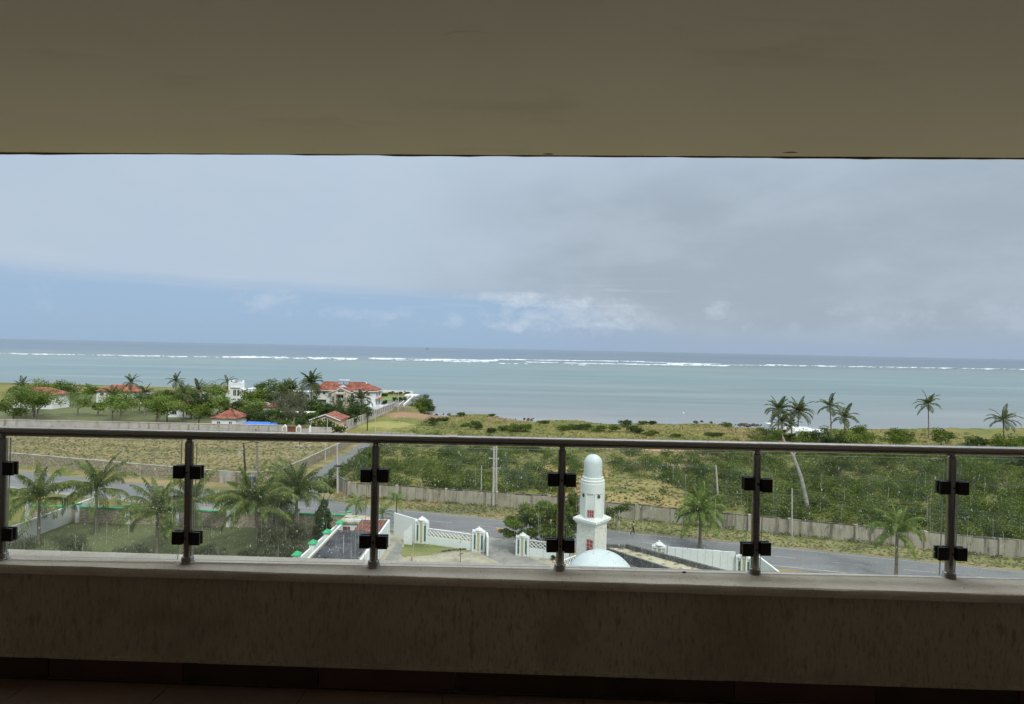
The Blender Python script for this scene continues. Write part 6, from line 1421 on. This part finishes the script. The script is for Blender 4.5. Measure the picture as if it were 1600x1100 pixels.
# single bushes on the open land that can be picked out
pick = [(676, 661, 3.0, 2.2, 'leaf_dark', 'dark round bush at the left of the open land beyond the rail'), (694, 656, 2.0, 1.0, 'leaf_dark', 'low dark bush right of the round bush near the bare earth'), (720, 650, 2.2, 1.3, 'leaf_bush', 'small bush on the skyline of the shore left'), (742, 661, 2.0, 1.1, 'leaf_bush', 'small green bush in the grass before the shore'),
 (745, 668, 2.3, 1.5, 'leaf_dark', 'small dark bush just above the handrail'), (768, 647.5, 1.6, .7, 'leaf_bush', 'tiny bush on the grassy hump at the shore'), (727, 664, 1.9, 1.0, 'leaf_bush', 'green bush left of the small dark bush'), (785, 671, 2.8, 1.2, 'leaf_bush', 'low bush left of the big round bush'), (766, 674, 2.0, 1.1, 'leaf_dark', 'low dark bush behind the handrail coupling'),
 (806, 672, 3.0, 2.0, 'leaf_bush', 'big round green bush above the handrail, left half'), (820, 673, 3.2, 1.8, 'leaf_bush', 'big round green bush above the handrail, right half'), (848, 659, 2.6, .8, 'leaf_bush', 'low green scrub along the shore middle'), (880, 669, 3.2, 1.2, 'leaf_bush', 'wide low bush right of the big round bush'),
 (899, 668, 3.2, 1.5, 'leaf_dark', 'dark bush above the rail near the middle post'), (915, 671, 2.6, 1.8, 'leaf_dark', 'dark bush just above the rail right of the middle post'), (935, 672, 3.2, 1.5, 'leaf_bush', 'spreading bush left of the tall shore bush'), (957, 674, 2.6, 1.6, 'leaf_bush', 'olive bush beside the tall shore bush'), (976, 664, 3.2, 2.0, 'leaf_dark', 'tall dark bush group against the lagoon'), (987, 672, 3.2, 1.6, 'leaf_dark', 'dark bush right of the tall bush group'), (997, 675, 2.0, 1.4, 'leaf_dark', 'small dark bush at the right of the bush group'),
 (1004, 661, 2.2, 1.0, 'leaf_bush', 'low bush on the shoreline right of the tall bushes'), (1020, 662, 1.7, .9, 'leaf_dark', 'tiny bush on the shoreline right'), (1015, 679, 3.0, 1.2, 'leaf_scrub', 'low olive scrub just above the rail right of centre'), (1055, 682, 2.4, .9, 'leaf_bush', 'low bush above the rail before the grassy slope'), (1116, 679, 3.2, .8, 'leaf_dark', 'long low dark bush on the grassy slope'), (1133, 664, 2.6, 1.2, 'leaf_bush', 'bush on the skyline left of the black rocks'),
 (1197, 676, 3.8, 2.2, 'leaf_olive', 'olive bush left of the right-hand palms'), (1212, 684, 4.6, 2.6, 'leaf_olive', 'large olive bush below the right-hand palms'), (1193, 689, 4.0, 2.0, 'leaf_bush', 'green bush above the rail at the right'), (1232, 686, 3.0, 2.2, 'leaf_dark', 'dark bush above the rail beside the right-hand house')]
for k, (px, py, rx, rzz, leaf, lbl) in enumerate(pick):
    b = G(px, py + 2.2); add_tree('shore_bush', lbl, 'bush', b.x, b.y, [(0, 0, rzz * .45, rx, rx, rzz * .7), (rx * .4, .3, rzz * .6, rx * .55, rx * .55, rzz * .55)], 900 if rx < 3 else 1500, .34, leaf, trunk=.06, seed=300 + k, sub=8)
# the thicket that covers the land behind the long wall
def inpoly(x, y, P):
    r_ = False; j = len(P) - 1
    for i in range(len(P)):
        if (P[i][1] > y) != (P[j][1] > y) and x < (P[j][0] - P[i][0]) * (y - P[i][1]) / (P[j][1] - P[i][1]) + P[i][0]: r_ = not r_
        j = i
    return r_
dense = [[(590, 700), (640, 698), (760, 697), (880, 706), (905, 725), (900, 770), (800, 772), (700, 765), (590, 758), (540, 750), (548, 728), (580, 712)],
         [(1010, 708), (1120, 700), (1260, 700), (1620, 710), (1620, 850), (1250, 815), (1180, 806), (1140, 800), (1080, 770), (1040, 745), (1000, 730)],
         [(940, 712), (1010, 712), (1060, 760), (960, 740)], [(520, 735), (548, 738), (560, 750), (530, 750)], [(905, 690), (1000, 700), (990, 712), (900, 706)], [(600, 672), (680, 678), (770, 690), (770, 700), (600, 700)]]
dens = [1.0, 1.0, .9, 1.0, .45, .3]
def thicket(name, leaf, seed, count, thr, rmax, hmax, size, per, other=.06):
    rg = np.random.default_rng(seed); rr = random.Random(seed); bl = []; tries = 0
    while len(bl) < count and tries < 60000:
        tries += 1; px = rr.uniform(515, 1620); py = rr.uniform(674, 850)
        p = G(px, py); 
        if rr.random() > (90.0 / p.y) ** -1.2 * .6: continue
        k = next((i for i, P in enumerate(dense) if inpoly(px, py, P)), None)
        nv = mnoise.noise((p.x * .09, p.y * .07, seed)) + .4 * mnoise.noise((p.x * .3, p.y * .25, seed + 3))
        d = dens[k] if k is not None else other
        if rr.random() > d or nv < thr + (0 if k in (0, 1) else .12): continue
        wy = np.interp(p.x, [q[0] for q in wr], [q[1] for q in wr])
        if p.y < wy + 1.2 or p.x < -31: continue
        r0 = rr.uniform(.6, rmax) * (.6 if k is None else 1); h0 = rr.uniform(.35, hmax) * (.55 if k is None else 1)
        bl.append((p.x, p.y, gz(p.x, p.y) + h0 * .35, r0, r0, h0))
    Vv, F = leafcloud(rg, bl, count * per, size, .55, fill=.35)
    tag(link_mesh(name, quads_mesh(name, Vv, F, M[leaf])), kind='stuff')
thicket('scrub_thicket', 'leaf_scrub', 1, 640, -.15, 2.6, 1.7, .34, 190)
thicket('scrub_thicket', 'leaf_olive', 2, 420, -.05, 2.3, 1.9, .30, 190)
thicket('scrub_thicket', 'leaf_dark', 3, 190, .08, 2.2, 2.2, .32, 220)
thicket('scrub_thicket', 'leaf_bush', 4, 260, .0, 2.1, 2.0, .32, 190)
thicket('low_ground_cover', 'leaf_scrub', 6, 700, -.3, 2.0, .30, .24, 70, .5)
thicket('low_ground_cover', 'leaf_olive', 8, 300, .05, 1.5, .42, .24, 70, .45)
# creepers over the side-road wall and along the foot of the long wall
bl = []; r_ = random.Random(77)
for i in range(60): bl.append((-31.8 + r_.uniform(-.9, 1.4), r_.uniform(102, 143), r_.uniform(.8, 1.9), r_.uniform(.6, 1.4), r_.uniform(.6, 1.5), r_.uniform(.4, .9)))
Vv, F = leafcloud(np.random.default_rng(9), bl, 9000, .28, .6); tag(link_mesh('wall_creeper', quads_mesh('wall_creeper', Vv, F, M['leaf_bush'])), kind='stuff')
bl = []
for i in range(150):
    x = r_.uniform(-26, 100); y = np.interp(x, [q[0] for q in wr], [q[1] for q in wr]); s_ = r_.choice((-1, -1, 1))
    bl.append((x, y + s_ * r_.uniform(.3, .9), .2 if s_ < 0 else 1.3, r_.uniform(.4, 1.6), .5, r_.uniform(.15, .45) if s_ < 0 else r_.uniform(.6, 1.2)))
Vv, F = leafcloud(np.random.default_rng(10), bl, 9000, .2, .6); tag(link_mesh('wall_foot_weeds', quads_mesh('wall_foot_weeds', Vv, F, M['leaf_bush'])), kind='stuff')
# grass tufts
def tufts(name, pts, size, m, seed, blades=3):
    rg = np.random.default_rng(seed); P = np.repeat(np.array(pts), blades, 0); n = len(P); a = rg.uniform(0, 2 * math.pi, n)
    h = size * rg.uniform(.6, 1.5, n); z = rg.uniform(.02, .10, n); tl = rg.normal(0, .30, n) * h; dx = np.cos(a) * h; dy = np.sin(a) * h; k = rg.uniform(.3, .6, n)
    V_ = np.stack([P + np.stack([-dx, -dy, z - .02], -1), P + np.stack([-dy * k, dx * k, z + np.abs(tl) * .5], -1), P + np.stack([dx, dy, z + np.abs(tl)], -1), P + np.stack([dy * k, -dx * k, z], -1)], 1).reshape(-1, 3)
    tag(link_mesh(name, quads_mesh(name, V_, np.arange(4 * n).reshape(-1, 4), m)), kind='stuff')
g3 = np.random.default_rng(21)
X_ = g3.uniform(-30, 150, 26000); Y_ = g3.uniform(82, 215, 26000); keep = (Y_ > np.interp(X_, [q[0] for q in wr], [q[1] for q in wr]) + .6) & (Y_ < np.interp(X_, CX, CY) - 1.5) & (np.abs(X_) < Y_ * .93)
X_, Y_ = X_[keep], Y_[keep]; tufts('grass_tufts', np.stack([X_, Y_, height(X_, Y_)], -1), .27, M['land_tuft'], 2)
X_ = g3.uniform(-140, -43, 8000); Y_ = g3.uniform(104, 157, 8000); k_ = Y_ > 103 - (X_ + 42) * .25; X_, Y_ = X_[k_], Y_[k_]; tufts('field_grass_tufts', np.stack([X_, Y_, 0 * X_ + .03], -1), .24, M['field_tuft'], 3)
X_ = g3.uniform(-60, 90, 5000); off = g3.uniform(W2 + .5, W2 + 7, 5000); Y_ = 82.4 + (X_ + 10.5) * rt.y / rt.x + off / abs(rt.x)
k_ = (X_ > -29) & (Y_ < np.interp(X_, [q[0] for q in wr], [q[1] for q in wr]) - .3); X_, Y_ = X_[k_], Y_[k_]; tufts('verge_grass_tufts', np.stack([X_, Y_, 0 * X_ + .02], -1), .15, M['verge_tuft'], 4)

for k, (px, py, rx, rz_, lf) in enumerate([(1262, 688, 3.6, 3.6, 'leaf_olive'), (1284, 690, 4.4, 4.2, 'leaf_dark'), (1306, 690, 3.8, 3.2, 'leaf_bush')]):
    p = AT(px, py, 146); add_tree('shade_tree', ['olive shade tree at the left before the flat-roofed house', 'dark shade tree in the middle before the flat-roofed house', 'green shade tree at the right before the flat-roofed house'][k], 'tree', p.x, 146, [(0, 0, rz_ * .95, rx, rx * .8, rz_ * .8), (rx * .4, 0, rz_ * .6, rx * .7, rx * .6, rz_ * .6)], 2200, .4, lf, trunk=.18, seed=720 + k, sub=10)
# what stands beyond both sides of the picture's sharp part
r_ = random.Random(31)
for k in range(44):
    D = r_.uniform(168, 240); px = r_.uniform(-20, 345); p = AT(px, 640, D); rx = r_.uniform(3, 6); rzz = rx * r_.uniform(.6, .8); z = rzz + r_.uniform(.5, 2.5)
    add_tree('garden_tree', 'leafy garden tree beyond the left edge of the photograph', 'tree', p.x, D, [(0, 0, z, rx, rx * .9, rzz), (rx * .4, 0, z - .5, rx * .6, rx * .6, rzz * .7)], 1500, .5, r_.choice(['leaf_bush', 'leaf_dark', 'leaf_olive', 'leaf_lime']), trunk=.2, seed=400 + k, z=0, sub=9, group='garden trees at the far left')
for k in range(7):
    D = r_.uniform(175, 225); px = r_.uniform(10, 335); p = AT(px, 640, D); palm('palm among the gardens beyond the left edge', p.x, D, r_.uniform(6, 10), 'far', 15, sc=1.0, tr=.18, seed=500 + k, z=0, lo=0, hi=5.4, group='palms at the far left')
for k, (px, D, W_) in enumerate(((20, 205, 14), (150, 225, 16), (262, 190, 11))):
    p = AT(px, 640, D); gable_house('garden_house', ['white tiled house farthest left among the gardens', 'wide white tiled house left of the tower house', 'white tiled house nearest the tiled roof at the left'][k], p.x, D, W_, 8, 5.2 if k != 2 else 3.2, 0, rise=2.4, ridge='x', wins=((1.5, 3, 3.4 if k != 2 else 1, 4.6 if k != 2 else 2.3, 0, 2), (6, 7.5, 3.4 if k != 2 else 1, 4.6 if k != 2 else 2.3, 0, 2), (9, 10.2, 1.0, 2.4, 0, 2)))
for k, (px, py) in enumerate(((60, 850), (150, 830), (245, 868), (300, 838))):
    b = G(px, py); palm('coconut palm in the garden beyond the left edge', b.x, b.y, r_.uniform(4, 5.5), 'near', 20, sc=1.05, tr=.18, seed=520 + k, lo=0, hi=5.6, group='garden palms beyond the left edge', wind=.3)
for k, (px, py, w, h) in enumerate(((100, 880, 3, 3), (200, 890, 3, 2.6), (320, 884, 2.6, 2.4), (20, 880, 3, 3.2))):
    b = G(px, py); add_tree('casuarina', 'feathery casuarina in the garden beyond the left edge', 'tree', b.x, b.y, [(0, 0, h * .5, w, w * .8, h * .5), (w * .4, 0, h * .7, w * .5, w * .4, h * .35)], 3000, .34, 'leaf_grey', trunk=.09, seed=540 + k, z=0, mode='droop', aspect=.16, sub=9, group='casuarinas beyond the left edge')
for k, (px, D) in enumerate(((1300, 176), (1322, 150), (1452, 178), (1570, 158))):
    p = AT(px, 640, D); palm('coconut palm beyond the right edge by the shore', p.x, D, r_.uniform(8, 11), 'far', 18, sc=1.1, tr=.17, seed=560 + k, z=0, lo=0, hi=5.4, group='palms beyond the right edge', lean=(r_.uniform(-1, 1), 0))
for k in range(14):
    D = r_.uniform(100, 165); px = r_.uniform(1290, 1620); p = AT(px, 640, D); rx = r_.uniform(2.5, 4.5)
    add_tree('scrub_tree', 'bushy tree beyond the right edge of the photograph', 'tree', p.x, D, [(0, 0, rx * .8, rx, rx, rx * .7)], 1500, .4, r_.choice(['leaf_bush', 'leaf_dark', 'leaf_olive']), trunk=.15, seed=600 + k, sub=9, group='bushy trees beyond the right edge')
b = G(1400, 905); palm('bright palm beyond the right edge near the road', b.x, b.y, 5.2, 'royal', 20, sc=1.0, tr=.18, seed=77, lo=0, hi=5.6)
tag(MB().wall((-60, 84), (-60, 20), 0, 2.3, .25).build('white_wall', M['white_clean']), 'white garden wall closing the compound beyond the left edge', 'wall')

# each thing beyond the sharp part of the picture gets its place in its row
ORD = ['leftmost', 'second from the left', 'third from the left', 'fourth from the left', 'fifth from the left', 'sixth from the left', 'seventh from the left', 'eighth from the left', 'ninth from the left', 'tenth from the left', 'eleventh from the left', 'twelfth from the left', 'thirteenth from the left', 'fourteenth from the left', 'fifteenth from the left', 'sixteenth from the left', 'seventeenth from the left', 'eighteenth from the left', 'nineteenth from the left', 'twentieth from the left', 'twenty-first from the left', 'twenty-second from the left']
for grp in ('garden trees at the far left', 'palms beyond the right edge', 'bushy trees beyond the right edge', 'palms at the far left', 'garden palms beyond the left edge', 'casuarinas beyond the left edge'):
    mem = sorted([o for o in bpy.data.objects if o.get('group') == grp], key=lambda o: o.location.x / o.location.y); n = len(mem)
    for i, o in enumerate(mem):
        o['label'] = o['label'] + ', ' + (ORD[i] if i < (n + 1) // 2 else ORD[n - 1 - i].replace('left', 'right'))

■ ■ ■

▶ _DIRECTIONS_
Using the material above, copy every line in which the string "part" occurs.

▶ _TASK ANSWER_
The Blender Python script for this scene continues. Write part 6, from line 1421 on. This part finishes the script. The script is for Blender 4.5. Measure the picture as if it were 1600x1100 pixels.
# what stands beyond both sides of the picture's sharp part
# each thing beyond the sharp part of the picture gets its place in its row